I think I just slept too well.

I am aware that many of my readers are chronically sleep-deprived, so I don’t mean to brag about what I did Friday night. I slept – get this – ten and a half hours. I know! It’s remarkable, really. I woke up feeling groggy and my body was stiff from so much sleep.

Just writing that reminds me of a beautiful woman I used to know. She had porcelain skin, shiny thick hair, and gigantic blue eyes fringed with the most amazingly thick, long, black lashes. If you happened to remark on those eyelashes, she would reply “Ugh. You know, I can’t wear mascara if I’m going to be wearing my sunglasses. My lashes end up being just way too long, and they hit the lenses.” In other words, don’t hate me because I’m beautiful – my eyelashes are really just too luxurious. I just got too much sleep on Friday.

My last post generated several comments about the horror stories foisted upon pregnant women, and while those about miscarriage, stillborn babies, collapsed uteruses and other horrifying endings are certainly the most disturbing and terrifying, stories about lack of sleep are definitely the most common. Enjoy your sleep now, the story teller will say with an evil glint in their eye, because after the baby comes you will never sleep again! And while there is a kernel of truth in this – my best friend, I’m sure, has not had a solid night’s sleep in nearly seven years, due to her four children aged six and under – this particular information transfer is not productive in any way. I don’t think there is a woman alive who thinks that the addition of a child to the household, whether by birth or adoption, will not affect her sleep in a negative way.

I myself expected to be essentially in a coma after each baby was born. I expected the sleep deprivation to result in my morphing into a babbling, drooling, incoherent idiot. I was pleasantly surprised to find myself actually functioning. Not that I was particularly coherent or intelligent, but I was functioning! Although comments from somewhat well-meaning older female relatives about other, ostensibly superior, babies who were sleeping through the night at two weeks of age and how well their ostensibly superior mothers were functioning would inevitably arise and destroy that feeling of well-being. Isn’t that strange? First people tell you how exhausted you are going to be after the arrival of the baby, then they tell you about amazingly rested and refreshed women and their angelic sleeping babies.

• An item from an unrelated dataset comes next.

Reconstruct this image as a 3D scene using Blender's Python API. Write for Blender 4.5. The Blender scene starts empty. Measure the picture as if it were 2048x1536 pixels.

But back to the present. I have only this strange observation following my sleep marathon on Friday: I actually did not feel rested or refreshed. I was in a weird daze all day, rubbing my stiff neck and back. I felt actually less rested than on a usual night, when I get fewer than eight hours of sleep and am woken up a couple of times, either by Jake’s weird dreams – “I saw a baby elephant! And it sprayed me with water!” – or Mark’s “Hi Mom! I’m just going to the bathroom!” announcements. So, at the risk of offending my poor sleep-deprived readers, I will venture to say that ten and a half hours of sleep is, perhaps, not all it’s cracked up to be.


  1. I’ll take your word for it. 🙂

  2. So after all that, last night I got about five hours of highly interrupted sleep. But I feel the same as I did on Saturday morning. Isn’t that weird? Maybe it’s my caffeine intake.

  3. 10 and a half is too much. My ideal is 8. Uninterrupted is even too much to ask. I’ll take 8 hours of only-interrupted-once sleep, thank you.